_What is asked_
Exactly repeat the material, dropping every picture from the copy.

_Dataset section_

▬▬▬▬▬▬

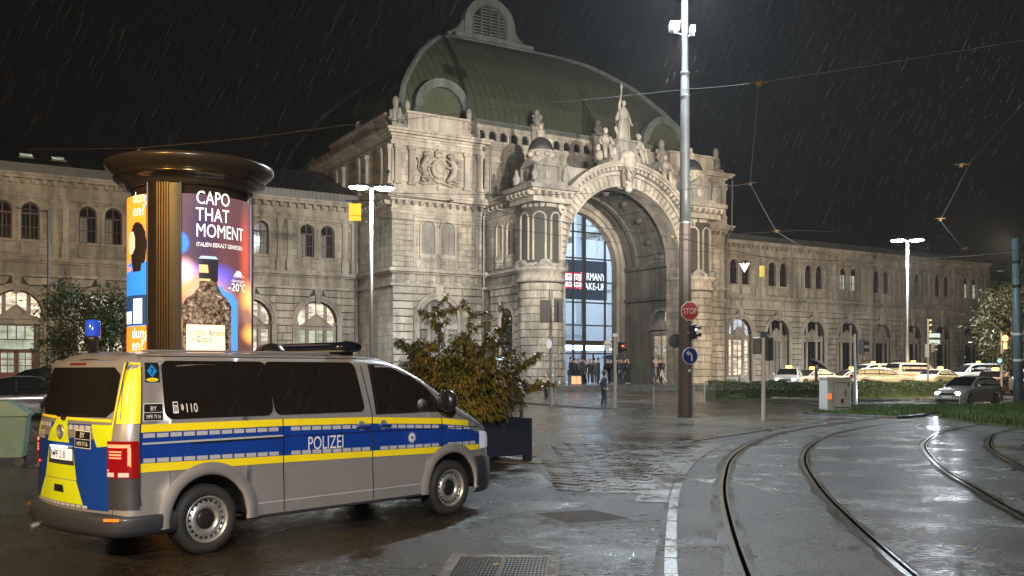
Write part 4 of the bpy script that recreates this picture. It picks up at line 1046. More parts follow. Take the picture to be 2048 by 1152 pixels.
    for s, q in ((-1.15, -1.15), (1.15, -1.15), (-1.15, 1.15)):
        m = hb(ut + s, vt - q); m.smooth = True; m.lathe([(.26, 13.95), (.2, 14.1), (.28, 14.3), (.2, 14.55), (.12, 14.65), (.16, 14.8), (.01, 15.0)], 10); HB('pinnacle', m, M['darkstone'])
turret(30.45, 11.0, 1); turret(43.2, 11.0, 2)
# ---- statuary on the crown of the arch
m = hb(UC, VP - .1); m.box(-1.5, 1.5, -.5, .9, 15.75, 16.35); m.box(-.85, .85, -.45, .7, 16.35, 17.0); m.box(-.7, .7, -.4, .6, 17.0, 17.4); m.box(-.8, .8, -.5, .7, 17.32, 17.45); HB('pedestal', m, M['darkstone'])
m = hb(UC + .05, VP - .1); m.smooth = True
m.lathe([(.46, 17.42), (.48, 17.8), (.42, 18.3), (.36, 18.7), (.30, 18.95), (.34, 19.15), (.36, 19.4), (.30, 19.6), (.14, 19.72), (.10, 19.85)], 14, sx=1, sy=.72)
for k in range(9):
    a = 2 * PI * k / 9; m.path([(.44 * math.cos(a), .32 * math.sin(a), 17.45), (.40 * math.cos(a + .1), .3 * math.sin(a + .1), 18.2), (.28 * math.cos(a + .3), .22 * math.sin(a + .3), 18.95)], [.09, .07, .04], 6)
m.ball((0.02, -.02, 20.0), .15, .17, .20, 12, 8); m.ball((0.02, .04, 20.08), .17, .17, .14, 10, 6); m.ball((.02, -.19, 19.98), .035, .05, .04, 6, 4)
m.path([(-.3, 0, 19.5), (-.38, -.05, 19.85), (-.30, -.08, 20.3), (-.26, -.1, 20.75)], [.12, .10, .075, .06], 8)
m.lathe([(.05, 20.6), (.06, 20.9), (.10, 21.0), (.09, 21.15), (.01, 21.35)], 8, c=(-.25, -.1, 0))
m.path([(.32, 0, 19.45), (.46, -.05, 19.0), (.56, -.15, 18.62), (.62, -.22, 18.5)], [.12, .10, .07, .06], 8)
m.path([(-.36, .05, 19.4), (-.55, .1, 18.9), (-.52, .1, 18.3), (-.40, .1, 17.8)], [.12, .16, .14, .08], 8)
m.path([(.36, .1, 19.4), (.50, .12, 18.8), (.52, .1, 18.0)], [.10, .14, .06], 8)
HB('statue', m, M['white'] if False else M['trim'], label='tall robed figure raising a torch on the crown of the arch')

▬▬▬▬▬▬

_In response_
Write part 4 of the bpy script that recreates this picture. It picks up at line 1046. More parts follow. Take the picture to be 2048 by 1152 pixels.
    for s, q in ((-1.15, -1.15), (1.15, -1.15), (-1.15, 1.15)):
        m = hb(ut + s, vt - q); m.smooth = True; m.lathe([(.26, 13.95), (.2, 14.1), (.28, 14.3), (.2, 14.55), (.12, 14.65), (.16, 14.8), (.01, 15.0)], 10); HB('pinnacle', m, M['darkstone'])
turret(30.45, 11.0, 1); turret(43.2, 11.0, 2)
# ---- statuary on the crown of the arch
m = hb(UC, VP - .1); m.box(-1.5, 1.5, -.5, .9, 15.75, 16.35); m.box(-.85, .85, -.45, .7, 16.35, 17.0); m.box(-.7, .7, -.4, .6, 17.0, 17.4); m.box(-.8, .8, -.5, .7, 17.32, 17.45); HB('pedestal', m, M['darkstone'])
m = hb(UC + .05, VP - .1); m.smooth = True
m.lathe([(.46, 17.42), (.48, 17.8), (.42, 18.3), (.36, 18.7), (.30, 18.95), (.34, 19.15), (.36, 19.4), (.30, 19.6), (.14, 19.72), (.10, 19.85)], 14, sx=1, sy=.72)
for k in range(9):
    a = 2 * PI * k / 9; m.path([(.44 * math.cos(a), .32 * math.sin(a), 17.45), (.40 * math.cos(a + .1), .3 * math.sin(a + .1), 18.2), (.28 * math.cos(a + .3), .22 * math.sin(a + .3), 18.95)], [.09, .07, .04], 6)
m.ball((0.02, -.02, 20.0), .15, .17, .20, 12, 8); m.ball((0.02, .04, 20.08), .17, .17, .14, 10, 6); m.ball((.02, -.19, 19.98), .035, .05, .04, 6, 4)
m.path([(-.3, 0, 19.5), (-.38, -.05, 19.85), (-.30, -.08, 20.3), (-.26, -.1, 20.75)], [.12, .10, .075, .06], 8)
m.lathe([(.05, 20.6), (.06, 20.9), (.10, 21.0), (.09, 21.15), (.01, 21.35)], 8, c=(-.25, -.1, 0))
m.path([(.32, 0, 19.45), (.46, -.05, 19.0), (.56, -.15, 18.62), (.62, -.22, 18.5)], [.12, .10, .07, .06], 8)
m.path([(-.36, .05, 19.4), (-.55, .1, 18.9), (-.52, .1, 18.3), (-.40, .1, 17.8)], [.12, .16, .14, .08], 8)
m.path([(.36, .1, 19.4), (.50, .12, 18.8), (.52, .1, 18.0)], [.10, .14, .06], 8)
HB('statue', m, M['white'] if False else M['trim'], label='tall robed figure raising a torch on the crown of the arch')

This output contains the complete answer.